Quand je dis que l'objet des lois est toujours générai, j'entends que la loi considère les sujets en corps et les actions comme abstraites, jamais un homme comme individu ni une action particulière. Ainsi la loi peut bien statuer qu'il y aura des privilèges,  mais elle n'en peut donner nommément à person­ne; la loi peut faire plusieurs classes de citoyens, assigner même les qualités qui donneront droit à ces classes, mais elle ne peut nommer tels et tels pour y être admis; elle peut établir un gouvernement royal et une succes­sion hérédi­taire, mais elle ne peut élire un roi, ni nommer une famille royale: en un mot, toute fonction qui se rapporte à un objet individuel n'appartient point à la puissance législative.

Sur cette idée, on voit à l'instant qu'il ne faut plus demander à qui il appartient de faire des lois, puisqu'elles sont des actes de la volonté  de faire des lois, puisqu’elles sont des actes de la volonté générale; ni si le prince est au-dessus des lois, puisqu'il est membre de l'État; ni si la loi peut être injuste, puisque nul n'est injuste envers lui-même; ni comment on est libre et soumis aux lois, puisqu'elles ne sont que des registres de nos volontés.

On voit encore que, la loi réunissant l'universalité de la volonté et celle de l'objet, ce qu’un homme, quel qu’il puisse être, ordonne de son chef n'est point une loi: ce qu'ordonne même le souverain sur un objet particulier n'est pas non plus une loi, mais un décret; ni un acte de souveraineté, mais de magistrature.

J’appelle donc république tout État régi par des lois, sous quelque forme d'administration que ce puisse être: car alors seulement l'intérêt public gouverne, et la chose publique est quelque chose. Tout gouvernement légitime est républicain (a): j'expliquerai ci-après ce que c'est que gouvernement.

Les lois ne sont proprement que les conditions de l'association civile. Le peuple, soumis aux lois, en doit être l'auteur; il n'appartient qu'à ceux qui s'associent de régler les conditions de la société. Mais comment les régleront-ils? Sera-ce d'un commun accord, par une inspiration subite? Le corps politique a-t-il un organe pour énoncer ses volontés?

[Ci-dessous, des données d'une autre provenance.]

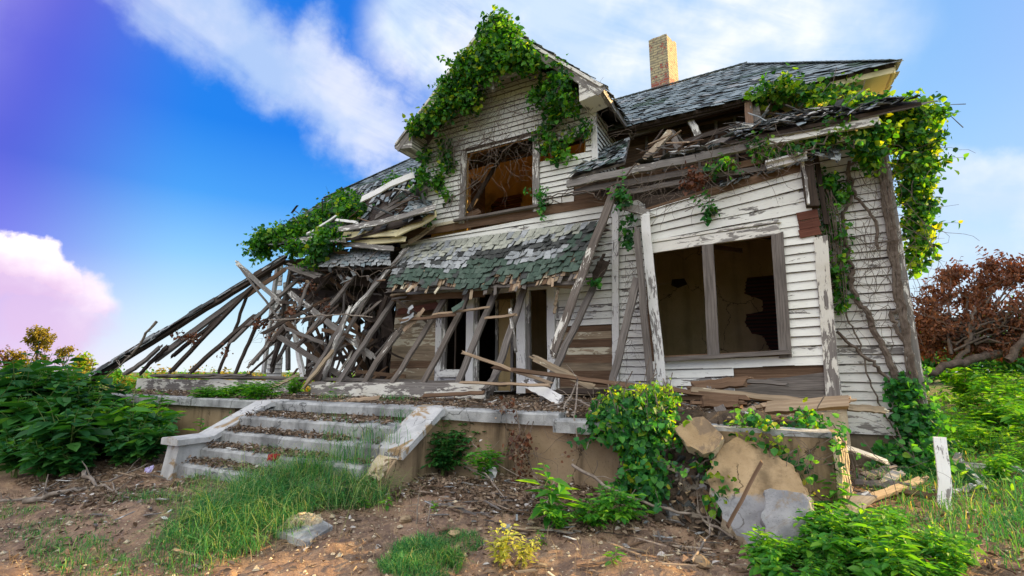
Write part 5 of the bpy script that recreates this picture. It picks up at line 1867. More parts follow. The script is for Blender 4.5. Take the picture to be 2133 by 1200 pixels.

Qui lui donnera la prévoyance nécessaire pour en former les actes et les publier d'avance? ou comment les prononcera-t-il au moment du besoin? Comment une multitude aveugle, qui souvent ne sait ce qu'elle veut, parce qu'elle sait rarement ce qui lui est bon, exécuterait-elle d'elle-même une entreprise aussi grande, aussi difficile qu'un système de législation? De lui-même, le peuple veut toujours le bien, mais de lui-même, il ne le voit pas toujours. La volonté générale est tou­jours droite, mais, le jugement qui la guide n'est pas toujours éclairé. Il faut lui faire voir les objets tels qu'ils sont, quelquefois tels qu'ils doivent lui paraître, lui montrer le bon chemin qu'elle cherche, la garantir des séductions des volontés particulières, rapprocher à ses yeux les lieux et les temps, balancer l'attrait des avantages présents et sensibles par le danger des maux éloignés et cachés. Les particuliers voient le bien qu'ils rejettent; le public veut le bien qu’il ne voit pas, Tous ont également besoin de guides. Il faut obliger les uns à conformer leurs volontés à leur raison; il faut apprendre à l'autre à connaître ce qu'il veut. Alors des lumières publiques résulte l'union de l'entendement et de la volonté dans le corps social; de là l’exact concours des parties, et, enfin la plus grande force du tout. Voilà d'où naît la nécessité d’un législateur.